Regionally is where we see this manifest. Unfortunately here China isn’t really exerting soft power anymore, it’s not benign and has increased military spending again. They’ve acted with increasing hostility towards their neighbours particularly in relation to the the land grab/island building in territorial waters of others, sure they placate them with loans which dampens the protests but ultimately they are denying those states and those people of income from their untapped resources that now “belong” to China. Further they’ve tried to extend China’s territorial waters by building islands to both increase their resource claims and deny international shipping access. Just because it’s an invasion by money and engineering rather than guns, doesn’t make it less of an invasion. Words aka diplomacy has been tried but China doesn’t listen to the words of the international community and it’s promises aren’t worth a lot, the only thing left is to see if China pays attention to strength. I don’t even “blame” China here, what they are doing makes sense for them - and it’s a novel approach. But unless we are going to rip up world order and go back to the days of conquest of the weak by the rich/powerful and empires then we need to act.

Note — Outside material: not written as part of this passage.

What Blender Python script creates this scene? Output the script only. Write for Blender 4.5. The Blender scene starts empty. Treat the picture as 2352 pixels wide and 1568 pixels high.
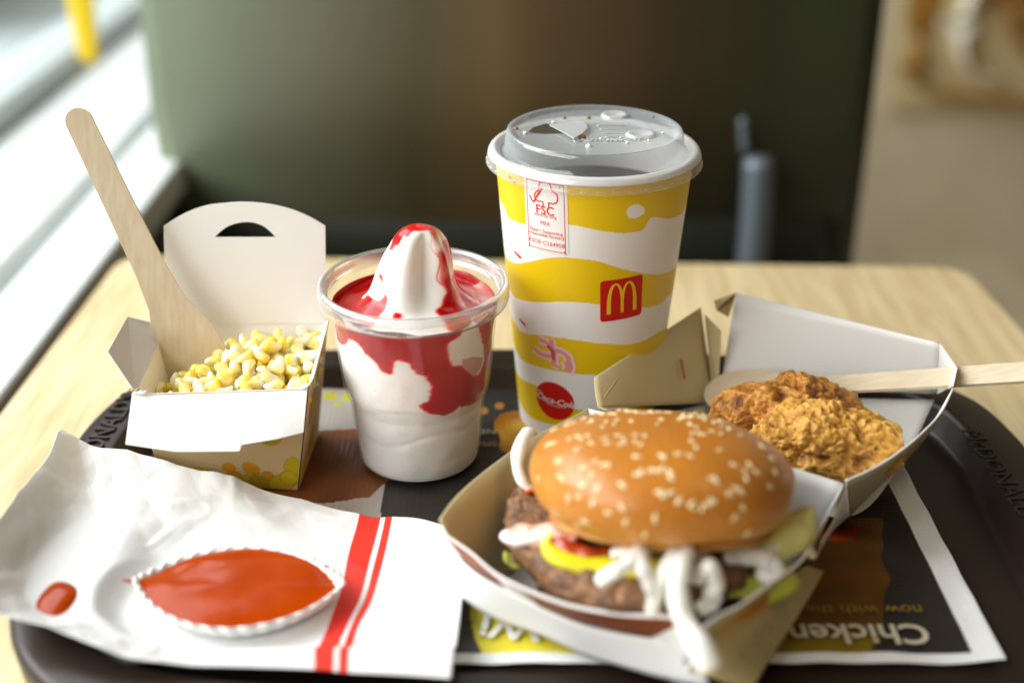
import bpy, bmesh, math, random
import numpy as np
from mathutils import Vector, Matrix, noise
from mathutils.bvhtree import BVHTree
random.seed(7); rng = np.random.default_rng(5)
S = bpy.context.scene
C = S.collection
# ------------------------------------------------------------------ camera
H, PITCH, F = .294, math.radians(26), 2900.0
cam = bpy.data.cameras.new('camera'); co = bpy.data.objects.new('camera', cam); C.objects.link(co)
co.location = (0, 0, H); co.rotation_euler = (math.radians(90) - PITCH, 0, 0)
cam.sensor_width = 36; cam.lens = F / 2352 * 36; cam.clip_start = .01; cam.clip_end = 60
cam.dof.use_dof = True; cam.dof.focus_distance = .522; cam.dof.aperture_fstop = 3.3; cam.dof.aperture_blades = 0
S.camera = co
S.render.resolution_x = 1024; S.render.resolution_y = 682
# ------------------------------------------------------------------ world and lamps
w = bpy.data.worlds.new('World'); S.world = w; w.use_nodes = True
bg = w.node_tree.nodes['Background']; bg.inputs[0].default_value = (1.0, .88, .68, 1); bg.inputs[1].default_value = .10
def area(name, loc, target, sx, sy, power, col):
    l = bpy.data.lights.new(name, 'AREA'); l.shape = 'RECTANGLE'; l.size = sx; l.size_y = sy
    l.energy = power; l.color = col
    o = bpy.data.objects.new(name, l); C.objects.link(o); o.location = loc
    o.rotation_euler = (Vector(target) - Vector(loc)).to_track_quat('-Z', 'Y').to_euler()
    return o
area('window_daylight', (-1.25, -.05, .82), (.05, .38, .02), 2.4, 1.05, 53.0, (1.0, .99, .965))
area('outdoor_sky_light', (-2.2, 1.6, 1.6), (-2.2, 1.6, -.5), 3, 3, 190, (.92, .98, 1.0))
area('room_light', (.9, .3, 1.6), (.1, .6, 0), .7, .7, 3.4, (1.0, .76, .46))
S.view_settings.view_transform = 'Standard'; S.view_settings.look = 'None'
S.view_settings.exposure = 0.0; S.view_settings.gamma = 1
S.render.engine = 'CYCLES'
try:
    S.cycles.max_bounces = 12; S.cycles.transparent_max_bounces = 16; S.cycles.caustics_refractive = False; S.cycles.caustics_reflective = False
except Exception: pass

# ------------------------------------------------------------------ helpers
cp, sp = math.cos(PITCH), math.sin(PITCH)
def ray(u, v):
    r, up = (u - 1176) / F, -(v - 784) / F
    return Vector((r, cp + up * sp, -sp + up * cp))
CAM = Vector((0, 0, H))
def at(u, v, z):
    d = ray(u, v); return CAM + d * ((z - H) / d.z)
def atY(u, v, Y):
    d = ray(u, v); return CAM + d * (Y / d.y)
def proj(p):
    q = Vector(p) - CAM; dep = q.y * cp - q.z * sp
    return 1176 + F * q.x / dep, 784 - F * (q.y * sp + q.z * cp) / dep
def srgb(r, g, b):
    f = lambda c: (c / 255 / 12.92) if c / 255 <= .04045 else ((c / 255 + .055) / 1.055) ** 2.4
    return (f(r), f(g), f(b), 1)
def link(o, parent=None, label=None, cat=None, group=None, kind=None):
    C.objects.link(o)
    if parent is not None: o.parent = parent
    if label: o['label'] = label
    if cat: o['category'] = cat
    if group: o['group'] = group
    if kind: o['kind'] = kind
    return o
def empty(name, loc, label, cat, group=None):
    o = bpy.data.objects.new(name, None); o.location = loc; o.empty_display_size = .01
    link(o, None, label, cat, group); return o
def meshobj(name, verts, faces, mats, parent=None, smooth=True, midx=None, **kw):
    """vertices in world coordinates; kept in place when parented"""
    off = Vector(parent_loc(parent))
    me = bpy.data.meshes.new(name)
    me.from_pydata([tuple(Vector(v) - off) for v in verts], [], faces)
    for m in (mats if isinstance(mats, (list, tuple)) else [mats]): me.materials.append(m)
    if midx is not None: me.polygons.foreach_set('material_index', midx)
    if smooth: me.polygons.foreach_set('use_smooth', [True] * len(me.polygons))
    me.update()
    o = bpy.data.objects.new(name, me); link(o, parent, **kw)
    return o
def parent_loc(p):
    l = Vector((0, 0, 0))
    while p is not None: l = l + p.location; p = p.parent
    return l
def solid(o, th, off=-1, mo=0, mr=0):
    m = o.modifiers.new('thickness', 'SOLIDIFY'); m.thickness = th; m.offset = off
    m.material_offset = mo; m.material_offset_rim = mr; return o
def subsurf(o, n=2):
    m = o.modifiers.new('sub', 'SUBSURF'); m.levels = n; m.render_levels = n; return o
def bevel(o, wdt, n=2):
    m = o.modifiers.new('bevel', 'BEVEL'); m.width = wdt; m.segments = n; m.limit_method = 'ANGLE'; return o
def grid_faces(nu, nv, closed=False):
    f = []
    for j in range(nv - 1):
        for i in range(nu if closed else nu - 1):
            a = j * nu + i; b = j * nu + (i + 1) % nu
            f.append((a, b, b + nu, a + nu))
    return f
def catmull(P, n):
    """resample a control polyline smoothly to n points"""
    P = [Vector(p) for p in P]; m = len(P) - 1; out = []
    for k in range(n):
        t = k / (n - 1) * m; i = min(int(t), m - 1); t -= i
        p0, p1, p2, p3 = P[max(i - 1, 0)], P[i], P[i + 1], P[min(i + 2, m)]
        if i == 0: p0 = p1 * 2 - p2
        if i + 2 > m: p3 = p2 * 2 - p1
        out.append(.5 * ((2 * p1) + (p2 - p0) * t + (2 * p0 - 5 * p1 + 4 * p2 - p3) * t * t + (3 * p1 - p0 - 3 * p2 + p3) * t ** 3))
    return out
def lerpline(P, n):
    P = [Vector(p) for p in P]; m = len(P) - 1; out = []
    for k in range(n):
        t = k / (n - 1) * m; i = min(int(t), m - 1); out.append(P[i].lerp(P[i + 1], t - i))
    return out
def orient(V, Fc, face):
    # turn the faces so that their normals look towards the point `face`
    if face is None: return Fc
    acc = 0
    for f in Fc:
        a, b, c = Vector(V[f[0]]), Vector(V[f[1]]), Vector(V[f[2]]); n = (b - a).cross(c - a); acc += n.dot(Vector(face) - a)
    return Fc if acc > 0 else [tuple(f)[::-1] for f in Fc]
def ruled(name, A, B, mats, parent, nu=24, nv=8, th=.0005, smooth=True, curve=True, bump=0, off=-1, face=None, **kw):
    a = catmull(A, nu) if curve else lerpline(A, nu); b = catmull(B, nu) if curve else lerpline(B, nu)
    V = [a[i].lerp(b[i], j / (nv - 1)) for j in range(nv) for i in range(nu)]
    if bump:
        V = [v + Vector((0, 0, bump * noise.noise(v * 45))) + Vector((bump * .6 * noise.noise(v * 60 + Vector((9, 0, 0))), 0, 0)) for v in V]
    o = meshobj(name, V, orient(V, grid_faces(nu, nv), face or FACE[0]), mats, parent, smooth, **kw)
    n = len(mats) if isinstance(mats, (list, tuple)) else 1
    return solid(o, th, off, 1 if n > 1 else 0, 0)
FACE = [None]
def panel(name, pts, mats, parent, th=.0005, off=-1, face=None, **kw):
    o = meshobj(name, pts, orient(pts, [tuple(range(len(pts)))], face or FACE[0]), mats, parent, False, **kw)
    n = len(mats) if isinstance(mats, (list, tuple)) else 1
    return solid(o, th, off, 1 if n > 1 else 0, 0)
def revolve(name, prof, cx, cy, mat, parent, n=128, smooth=True, **kw):
    V = []
    for r, z in prof:
        for i in range(n):
            a = 2 * math.pi * i / n; V.append((cx + r * math.sin(a), cy - r * math.cos(a), z))
    return meshobj(name, V, grid_faces(n, len(prof), True), mat, parent, smooth, **kw)
def tube(name, pts, rad, mat, parent=None, n=40, seg=12, flat=1.0, **kw):
    P = catmull(pts, n); V = []
    for i, p in enumerate(P):
        t = (P[min(i + 1, n - 1)] - P[max(i - 1, 0)]).normalized()
        a = t.cross(Vector((0, 0, 1)));
        if a.length < .1: a = t.cross(Vector((0, 1, 0)))
        a.normalize(); b = t.cross(a)
        s = i / (n - 1); e = min(1, math.sqrt(max(0.0, 1 - (1 - min(s, 1 - s) / .06) ** 2)) if min(s, 1 - s) < .06 else 1)
        rr = (rad(s) if callable(rad) else rad) * max(e, .02)
        for k in range(seg):
            q = 2 * math.pi * k / seg; V.append(p + a * rr * math.cos(q) + b * rr * flat * math.sin(q))
    f = grid_faces(seg, n, True) + [tuple(range(seg))[::-1], tuple(range((n - 1) * seg, n * seg))]
    return meshobj(name, V, f, mat, parent, True, **kw)
def inpoly(x, y, poly):
    r = np.zeros(x.shape, bool); n = len(poly)
    for i in range(n):
        x1, y1 = poly[i]; x2, y2 = poly[(i + 1) % n]
        if y1 == y2: continue
        c = ((y1 > y) != (y2 > y)) & (x < (x2 - x1) * (y - y1) / (y2 - y1) + x1); r ^= c
    return r
def smoothpoly(P, n=160):
    P = [Vector((p[0], p[1], 0)) for p in P]; P = [P[-1]] + P + [P[0], P[1]]; m = len(P) - 3; out = []
    for k in range(n):
        t = k / n * m; i = int(t); t -= i
        p0, p1, p2, p3 = P[i], P[i + 1], P[i + 2], P[i + 3] if i + 3 < len(P) else P[3]
        q = .5 * ((2 * p1) + (p2 - p0) * t + (2 * p0 - 5 * p1 + 4 * p2 - p3) * t * t + (3 * p1 - p0 - 3 * p2 + p3) * t ** 3)
        out.append((q.x, q.y))
    return out
def color_attr(o, cols):
    ca = o.data.color_attributes.new('print', 'FLOAT_COLOR', 'POINT')
    ca.data.foreach_set('color', np.asarray(cols, dtype=np.float32).ravel())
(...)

If history has taught us anything then it is doing nothing is usually the worst option of all. Had the allies not shied away from taking more robust steps to kerb Hilters ambitions during the 1930s things may well have turned out differently. We’re nowhere near that here but making China’s stop and take stock of its ambition with strategic alliances seems the most sensible option for now. It’s important to not skew alliance strength too much against China as they will perceive it as unnecessarily aggressive (eg adding Japan to the alliance)
"(China) land grab/island building in territorial waters"
You don't say!
Today, there are more than 400 American military bases around China with missiles, bombers, warships, and nuclear weapons.
Let's just say we disagree and leave it at that.